None of that old Tech thinking applies to this current bunch with five straight victories and a heavy dose of new Tech thinking after its only loss against Notre Dame. “After we win a game and then another, it just hits you, like, we can end up playing in a BCS game,” said Calvin Johnson, the Jackets’ otherworldly receiver, delivering the truth. “Me and my roommate, J.J. [wide receiver James Johnson], we’ll talk about it now and then. With the confidence we’re gaining throughout the season, you can’t help but think about it.”

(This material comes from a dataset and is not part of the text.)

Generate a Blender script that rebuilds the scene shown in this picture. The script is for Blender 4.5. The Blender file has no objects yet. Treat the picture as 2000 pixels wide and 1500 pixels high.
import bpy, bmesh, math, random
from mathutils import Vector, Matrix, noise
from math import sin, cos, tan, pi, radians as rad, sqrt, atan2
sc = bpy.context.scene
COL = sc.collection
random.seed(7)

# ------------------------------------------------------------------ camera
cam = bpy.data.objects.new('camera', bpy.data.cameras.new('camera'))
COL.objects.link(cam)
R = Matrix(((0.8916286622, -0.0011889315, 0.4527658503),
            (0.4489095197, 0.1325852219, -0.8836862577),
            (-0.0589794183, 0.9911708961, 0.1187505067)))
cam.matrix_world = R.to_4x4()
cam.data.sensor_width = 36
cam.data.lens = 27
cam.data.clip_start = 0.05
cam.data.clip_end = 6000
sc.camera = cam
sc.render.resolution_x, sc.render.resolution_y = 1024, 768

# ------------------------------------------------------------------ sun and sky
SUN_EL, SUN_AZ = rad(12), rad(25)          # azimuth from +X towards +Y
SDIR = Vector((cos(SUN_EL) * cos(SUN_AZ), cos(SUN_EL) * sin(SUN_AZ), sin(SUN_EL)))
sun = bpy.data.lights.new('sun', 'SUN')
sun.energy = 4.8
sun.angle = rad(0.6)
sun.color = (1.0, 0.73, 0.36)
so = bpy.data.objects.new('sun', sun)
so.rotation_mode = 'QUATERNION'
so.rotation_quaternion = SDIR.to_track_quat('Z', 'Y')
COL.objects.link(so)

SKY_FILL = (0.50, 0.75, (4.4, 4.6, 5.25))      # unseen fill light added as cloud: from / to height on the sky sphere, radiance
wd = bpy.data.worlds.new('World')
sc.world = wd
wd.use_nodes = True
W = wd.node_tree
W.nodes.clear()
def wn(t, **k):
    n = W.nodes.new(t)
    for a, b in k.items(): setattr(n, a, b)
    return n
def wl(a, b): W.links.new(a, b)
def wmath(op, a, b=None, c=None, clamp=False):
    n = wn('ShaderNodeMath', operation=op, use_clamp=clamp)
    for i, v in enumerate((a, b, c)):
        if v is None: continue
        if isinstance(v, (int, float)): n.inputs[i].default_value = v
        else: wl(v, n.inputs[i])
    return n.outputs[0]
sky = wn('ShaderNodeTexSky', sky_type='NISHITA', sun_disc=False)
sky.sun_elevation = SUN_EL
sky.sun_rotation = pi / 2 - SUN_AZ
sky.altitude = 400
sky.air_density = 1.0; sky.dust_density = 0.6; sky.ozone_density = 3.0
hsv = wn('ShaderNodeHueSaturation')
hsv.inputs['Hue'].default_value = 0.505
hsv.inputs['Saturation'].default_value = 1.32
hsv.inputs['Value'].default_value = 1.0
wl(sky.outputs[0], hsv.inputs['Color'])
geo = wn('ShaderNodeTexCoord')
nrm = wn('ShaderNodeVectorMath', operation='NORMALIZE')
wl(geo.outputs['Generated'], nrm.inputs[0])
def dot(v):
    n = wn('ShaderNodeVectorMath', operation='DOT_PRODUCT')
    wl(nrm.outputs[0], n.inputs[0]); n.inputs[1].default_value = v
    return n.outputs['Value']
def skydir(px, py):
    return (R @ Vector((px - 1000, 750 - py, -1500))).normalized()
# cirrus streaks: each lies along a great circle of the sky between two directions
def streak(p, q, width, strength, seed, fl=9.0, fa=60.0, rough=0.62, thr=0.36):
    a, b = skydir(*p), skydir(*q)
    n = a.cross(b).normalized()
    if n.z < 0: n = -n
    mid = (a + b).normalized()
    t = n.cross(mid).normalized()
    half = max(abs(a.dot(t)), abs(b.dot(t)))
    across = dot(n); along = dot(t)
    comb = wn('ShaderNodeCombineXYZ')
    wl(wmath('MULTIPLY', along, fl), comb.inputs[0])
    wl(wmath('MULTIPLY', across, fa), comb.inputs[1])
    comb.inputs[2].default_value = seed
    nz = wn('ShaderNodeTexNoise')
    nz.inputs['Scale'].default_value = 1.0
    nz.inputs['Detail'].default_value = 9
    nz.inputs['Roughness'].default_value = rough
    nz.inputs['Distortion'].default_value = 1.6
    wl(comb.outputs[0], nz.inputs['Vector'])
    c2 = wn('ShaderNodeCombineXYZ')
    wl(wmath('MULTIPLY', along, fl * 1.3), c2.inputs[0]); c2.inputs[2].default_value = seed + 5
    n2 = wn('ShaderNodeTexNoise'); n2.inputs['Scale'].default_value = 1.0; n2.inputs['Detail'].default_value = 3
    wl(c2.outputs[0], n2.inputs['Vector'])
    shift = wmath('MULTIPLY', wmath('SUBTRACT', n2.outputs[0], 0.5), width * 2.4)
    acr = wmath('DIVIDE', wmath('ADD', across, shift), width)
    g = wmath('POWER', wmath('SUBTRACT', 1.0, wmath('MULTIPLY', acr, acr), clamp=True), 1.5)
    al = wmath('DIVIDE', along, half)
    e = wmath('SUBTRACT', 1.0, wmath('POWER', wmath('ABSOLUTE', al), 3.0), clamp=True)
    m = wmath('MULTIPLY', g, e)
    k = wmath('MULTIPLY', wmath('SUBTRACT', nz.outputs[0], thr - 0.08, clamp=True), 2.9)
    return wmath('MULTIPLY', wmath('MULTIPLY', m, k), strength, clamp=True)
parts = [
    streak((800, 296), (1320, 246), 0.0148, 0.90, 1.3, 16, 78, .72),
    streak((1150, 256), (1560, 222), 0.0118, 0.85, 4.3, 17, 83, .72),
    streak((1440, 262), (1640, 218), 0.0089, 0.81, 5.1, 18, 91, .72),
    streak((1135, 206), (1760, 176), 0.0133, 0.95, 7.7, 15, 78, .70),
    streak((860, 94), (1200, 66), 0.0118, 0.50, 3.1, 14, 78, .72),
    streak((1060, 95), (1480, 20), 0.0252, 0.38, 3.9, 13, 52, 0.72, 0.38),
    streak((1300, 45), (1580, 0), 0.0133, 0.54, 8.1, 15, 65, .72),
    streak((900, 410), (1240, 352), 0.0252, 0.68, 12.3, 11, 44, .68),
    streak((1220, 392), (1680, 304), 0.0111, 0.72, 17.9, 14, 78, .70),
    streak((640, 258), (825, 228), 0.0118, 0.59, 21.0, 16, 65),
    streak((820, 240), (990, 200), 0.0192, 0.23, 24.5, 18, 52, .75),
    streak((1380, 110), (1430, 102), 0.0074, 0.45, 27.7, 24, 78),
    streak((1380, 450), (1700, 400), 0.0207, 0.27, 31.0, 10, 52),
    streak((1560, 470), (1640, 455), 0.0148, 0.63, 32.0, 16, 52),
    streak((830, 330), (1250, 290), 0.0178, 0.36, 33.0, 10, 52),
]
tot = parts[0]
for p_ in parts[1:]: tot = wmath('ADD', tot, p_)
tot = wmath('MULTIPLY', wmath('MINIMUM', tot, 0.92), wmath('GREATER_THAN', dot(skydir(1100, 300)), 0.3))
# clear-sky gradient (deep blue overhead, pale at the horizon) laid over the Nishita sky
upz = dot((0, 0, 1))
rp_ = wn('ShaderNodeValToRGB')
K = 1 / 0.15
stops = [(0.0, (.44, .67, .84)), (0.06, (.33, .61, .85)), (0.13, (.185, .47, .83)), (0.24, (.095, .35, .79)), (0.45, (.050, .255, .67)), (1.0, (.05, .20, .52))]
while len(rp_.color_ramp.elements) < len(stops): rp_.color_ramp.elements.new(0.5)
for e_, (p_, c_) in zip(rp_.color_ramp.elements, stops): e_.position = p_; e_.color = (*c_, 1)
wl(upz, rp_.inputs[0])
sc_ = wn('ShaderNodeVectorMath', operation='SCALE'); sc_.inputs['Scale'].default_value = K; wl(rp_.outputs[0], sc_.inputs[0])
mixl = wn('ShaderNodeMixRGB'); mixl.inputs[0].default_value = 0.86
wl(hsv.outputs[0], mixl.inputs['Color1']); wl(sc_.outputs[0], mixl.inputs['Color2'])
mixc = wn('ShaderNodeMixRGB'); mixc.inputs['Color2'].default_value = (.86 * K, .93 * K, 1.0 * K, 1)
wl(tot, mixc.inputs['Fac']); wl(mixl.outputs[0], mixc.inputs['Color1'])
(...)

Just thought you might want to know, especially with the Jackets preparing to match their No. 13 ranking tonight in Death Valley against No. 12 Clemson in search of more than bragging rights for I-85. This also goes further than Tech wishing to pad its lead in the Coastal Division of the ACC. See the Jackets’ season, ranging from the crushing of Virginia Tech in Blacksburg to the Maryland comeback to the lack of a letdown against pitiful Virginia.
This is a Tech team that finally gets it by thinking big. So big that the Jackets realize that you can’t overlook little (such as Duke and North Carolina the rest of the way) to reach big (such as the Orange instead of the Seattle, Silicon Valley, Humanitarian, Champs Sports and Emerald bowls that have featured the Jackets during in the past five years). They were smacked around last December by an inferior Utah team in San Francisco during the Emerald Bowl. Afterward, Tech linebacker Gerris Wilkinson told me with disgust as a departing senior, “We’ve been close at times and far at times, and that’s been the problem ever since I’ve been here at Georgia Tech. We just can’t play consistently an entire season.”
Fortunately, for Tech Nation, many of the 69 returning players who were around for that Utah disaster nearly matched Wilkinson’s anger.
Thus the following: Two weeks after the Emerald Bowl, Chan Gailey called a team meeting, mostly to discuss the start of winter conditioning, and the Tech players couldn’t wait for their head coach to stop talking. That’s because they wanted the coaches to leave, so they could discuss a few things among themselves.
Loudly, too, and the subject was that old Tech thinking.
“I remember distinctly [quarterback Reggie Ball] stepping up and telling all of us that, ‘Really, our focus this season is a BCS bowl, and we’re not going to be happy unless we achieve that goal,’ ” defensive tackle Joe Anoai said earlier this week. “We’ve been rolling since then, because we have a good understanding of the big picture, but we also have a very great understanding of the small things that it takes to get there. We believe we are a great team, and we believe we have the athletes and the program here at Tech to build a national power in Atlanta.”
The key phrase: “We believe,” as opposed to the old Tech thinking of “We aren’t even considering any of that.”